Directive: Please give the data below again in full, exactly as it stands.

Supplied information:
════════
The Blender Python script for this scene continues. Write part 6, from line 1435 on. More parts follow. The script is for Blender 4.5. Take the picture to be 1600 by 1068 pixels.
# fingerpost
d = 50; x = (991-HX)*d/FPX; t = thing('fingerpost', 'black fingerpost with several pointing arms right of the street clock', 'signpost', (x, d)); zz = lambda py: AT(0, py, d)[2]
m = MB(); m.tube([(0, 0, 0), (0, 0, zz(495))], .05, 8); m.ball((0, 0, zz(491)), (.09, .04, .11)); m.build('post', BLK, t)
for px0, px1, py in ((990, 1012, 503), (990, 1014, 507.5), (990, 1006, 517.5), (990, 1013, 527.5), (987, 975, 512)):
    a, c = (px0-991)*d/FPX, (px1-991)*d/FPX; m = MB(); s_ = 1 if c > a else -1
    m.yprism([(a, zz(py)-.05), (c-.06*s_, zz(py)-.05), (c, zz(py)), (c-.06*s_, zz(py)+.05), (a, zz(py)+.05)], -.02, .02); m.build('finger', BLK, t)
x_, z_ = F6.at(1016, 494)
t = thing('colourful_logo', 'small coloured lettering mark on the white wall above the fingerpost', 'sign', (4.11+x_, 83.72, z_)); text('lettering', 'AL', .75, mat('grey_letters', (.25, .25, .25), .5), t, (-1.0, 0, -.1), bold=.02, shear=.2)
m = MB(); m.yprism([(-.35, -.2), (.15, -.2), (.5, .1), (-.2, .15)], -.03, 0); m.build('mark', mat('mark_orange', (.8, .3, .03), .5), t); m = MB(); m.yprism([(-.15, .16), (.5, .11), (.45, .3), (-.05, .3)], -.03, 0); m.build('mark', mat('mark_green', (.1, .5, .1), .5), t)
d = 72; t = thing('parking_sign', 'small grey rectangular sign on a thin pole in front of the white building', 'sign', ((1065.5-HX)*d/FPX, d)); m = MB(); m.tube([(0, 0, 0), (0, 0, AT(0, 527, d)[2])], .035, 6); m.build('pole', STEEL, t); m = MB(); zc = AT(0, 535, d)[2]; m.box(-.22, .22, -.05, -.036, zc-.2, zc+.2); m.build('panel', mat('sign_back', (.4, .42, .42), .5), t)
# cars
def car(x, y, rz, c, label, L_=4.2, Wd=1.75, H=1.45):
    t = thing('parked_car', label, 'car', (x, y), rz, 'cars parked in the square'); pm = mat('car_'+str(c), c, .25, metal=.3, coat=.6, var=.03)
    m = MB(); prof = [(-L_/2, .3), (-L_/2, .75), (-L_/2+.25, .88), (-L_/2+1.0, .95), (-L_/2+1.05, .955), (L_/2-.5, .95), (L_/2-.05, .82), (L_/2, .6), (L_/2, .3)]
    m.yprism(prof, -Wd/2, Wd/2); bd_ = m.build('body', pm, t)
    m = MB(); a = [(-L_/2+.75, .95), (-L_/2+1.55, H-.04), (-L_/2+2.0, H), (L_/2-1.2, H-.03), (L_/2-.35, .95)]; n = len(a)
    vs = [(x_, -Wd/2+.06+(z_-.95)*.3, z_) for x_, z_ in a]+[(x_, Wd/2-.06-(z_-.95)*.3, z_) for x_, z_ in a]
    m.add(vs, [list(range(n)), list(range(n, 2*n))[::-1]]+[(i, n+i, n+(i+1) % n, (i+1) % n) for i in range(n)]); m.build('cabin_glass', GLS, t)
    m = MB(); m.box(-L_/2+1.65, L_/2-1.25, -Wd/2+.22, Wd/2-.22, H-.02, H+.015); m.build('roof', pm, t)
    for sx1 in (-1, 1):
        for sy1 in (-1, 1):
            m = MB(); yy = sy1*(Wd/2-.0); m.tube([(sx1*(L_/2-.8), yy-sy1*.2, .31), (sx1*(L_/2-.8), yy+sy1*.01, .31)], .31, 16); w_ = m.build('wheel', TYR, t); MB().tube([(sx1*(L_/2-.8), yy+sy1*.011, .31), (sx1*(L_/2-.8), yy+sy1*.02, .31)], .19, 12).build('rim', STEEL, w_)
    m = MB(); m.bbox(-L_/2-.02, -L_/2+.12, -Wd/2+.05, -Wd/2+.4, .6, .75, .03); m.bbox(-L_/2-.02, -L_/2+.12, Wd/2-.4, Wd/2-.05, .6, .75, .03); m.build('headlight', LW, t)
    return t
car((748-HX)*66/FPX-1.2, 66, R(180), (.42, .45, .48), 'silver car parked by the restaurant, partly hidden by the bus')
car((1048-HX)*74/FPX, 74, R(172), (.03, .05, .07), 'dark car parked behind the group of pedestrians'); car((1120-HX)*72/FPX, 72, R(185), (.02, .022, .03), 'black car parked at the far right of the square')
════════
Task result:
The Blender Python script for this scene continues. Write part 6, from line 1435 on. More parts follow. The script is for Blender 4.5. Take the picture to be 1600 by 1068 pixels.
# fingerpost
d = 50; x = (991-HX)*d/FPX; t = thing('fingerpost', 'black fingerpost with several pointing arms right of the street clock', 'signpost', (x, d)); zz = lambda py: AT(0, py, d)[2]
m = MB(); m.tube([(0, 0, 0), (0, 0, zz(495))], .05, 8); m.ball((0, 0, zz(491)), (.09, .04, .11)); m.build('post', BLK, t)
for px0, px1, py in ((990, 1012, 503), (990, 1014, 507.5), (990, 1006, 517.5), (990, 1013, 527.5), (987, 975, 512)):
    a, c = (px0-991)*d/FPX, (px1-991)*d/FPX; m = MB(); s_ = 1 if c > a else -1
    m.yprism([(a, zz(py)-.05), (c-.06*s_, zz(py)-.05), (c, zz(py)), (c-.06*s_, zz(py)+.05), (a, zz(py)+.05)], -.02, .02); m.build('finger', BLK, t)
x_, z_ = F6.at(1016, 494)
t = thing('colourful_logo', 'small coloured lettering mark on the white wall above the fingerpost', 'sign', (4.11+x_, 83.72, z_)); text('lettering', 'AL', .75, mat('grey_letters', (.25, .25, .25), .5), t, (-1.0, 0, -.1), bold=.02, shear=.2)
m = MB(); m.yprism([(-.35, -.2), (.15, -.2), (.5, .1), (-.2, .15)], -.03, 0); m.build('mark', mat('mark_orange', (.8, .3, .03), .5), t); m = MB(); m.yprism([(-.15, .16), (.5, .11), (.45, .3), (-.05, .3)], -.03, 0); m.build('mark', mat('mark_green', (.1, .5, .1), .5), t)
d = 72; t = thing('parking_sign', 'small grey rectangular sign on a thin pole in front of the white building', 'sign', ((1065.5-HX)*d/FPX, d)); m = MB(); m.tube([(0, 0, 0), (0, 0, AT(0, 527, d)[2])], .035, 6); m.build('pole', STEEL, t); m = MB(); zc = AT(0, 535, d)[2]; m.box(-.22, .22, -.05, -.036, zc-.2, zc+.2); m.build('panel', mat('sign_back', (.4, .42, .42), .5), t)
# cars
def car(x, y, rz, c, label, L_=4.2, Wd=1.75, H=1.45):
    t = thing('parked_car', label, 'car', (x, y), rz, 'cars parked in the square'); pm = mat('car_'+str(c), c, .25, metal=.3, coat=.6, var=.03)
    m = MB(); prof = [(-L_/2, .3), (-L_/2, .75), (-L_/2+.25, .88), (-L_/2+1.0, .95), (-L_/2+1.05, .955), (L_/2-.5, .95), (L_/2-.05, .82), (L_/2, .6), (L_/2, .3)]
    m.yprism(prof, -Wd/2, Wd/2); bd_ = m.build('body', pm, t)
    m = MB(); a = [(-L_/2+.75, .95), (-L_/2+1.55, H-.04), (-L_/2+2.0, H), (L_/2-1.2, H-.03), (L_/2-.35, .95)]; n = len(a)
    vs = [(x_, -Wd/2+.06+(z_-.95)*.3, z_) for x_, z_ in a]+[(x_, Wd/2-.06-(z_-.95)*.3, z_) for x_, z_ in a]
    m.add(vs, [list(range(n)), list(range(n, 2*n))[::-1]]+[(i, n+i, n+(i+1) % n, (i+1) % n) for i in range(n)]); m.build('cabin_glass', GLS, t)
    m = MB(); m.box(-L_/2+1.65, L_/2-1.25, -Wd/2+.22, Wd/2-.22, H-.02, H+.015); m.build('roof', pm, t)
    for sx1 in (-1, 1):
        for sy1 in (-1, 1):
            m = MB(); yy = sy1*(Wd/2-.0); m.tube([(sx1*(L_/2-.8), yy-sy1*.2, .31), (sx1*(L_/2-.8), yy+sy1*.01, .31)], .31, 16); w_ = m.build('wheel', TYR, t); MB().tube([(sx1*(L_/2-.8), yy+sy1*.011, .31), (sx1*(L_/2-.8), yy+sy1*.02, .31)], .19, 12).build('rim', STEEL, w_)
    m = MB(); m.bbox(-L_/2-.02, -L_/2+.12, -Wd/2+.05, -Wd/2+.4, .6, .75, .03); m.bbox(-L_/2-.02, -L_/2+.12, Wd/2-.4, Wd/2-.05, .6, .75, .03); m.build('headlight', LW, t)
    return t
car((748-HX)*66/FPX-1.2, 66, R(180), (.42, .45, .48), 'silver car parked by the restaurant, partly hidden by the bus')
car((1048-HX)*74/FPX, 74, R(172), (.03, .05, .07), 'dark car parked behind the group of pedestrians'); car((1120-HX)*72/FPX, 72, R(185), (.02, .022, .03), 'black car parked at the far right of the square')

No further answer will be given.